Spatially resolved life cycle models for the environmental footprint of electricity generation

Abstract

Electricity generation has significant environmental impacts, including on regional air quality, greenhouse gas emissions, and water availability. Modeling the overall environmental impact of electricity generation requires linked simulations of power generation, air pollution physics and chemistry, greenhouse gas emissions, and water use. Tools for performing these analyses in an integrated manner are just beginning to emerge. This work expands on the development of linked models for electricity generation, air quality, and water use that have provided single-day snapshots of these environmental impacts. The original model used a non-linear optimization model for power generation, a regional photochemical model for air quality impacts, and self-contained modules for greenhouse gas emissions and water usage at power plants in Texas.
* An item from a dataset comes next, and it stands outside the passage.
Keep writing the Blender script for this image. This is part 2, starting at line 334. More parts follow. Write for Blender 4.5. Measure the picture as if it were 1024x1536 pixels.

The new model includes life cycle scenarios for the power sector (including changes in both the fuel production and electricity generation stages) and expands the temporal scale of the modeling framework to include impacts on monthly, seasonal, and annual time scales instead of on single days. In addition, the air quality framework has been expanded to include atmospheric particulate matter as an air quality impact. This modeling framework will be used to assess the air quality impacts of new natural gas developments in the Barnett and Eagle Ford shale regions in Texas, the consumptive water impact of new natural gas development in Texas, the impact of seasonal versus ozone forecast-based pricing for power plant NOx emissions in the state of Texas, and the potential cost and air quality impacts of drought-based operation of the power grid in Texas.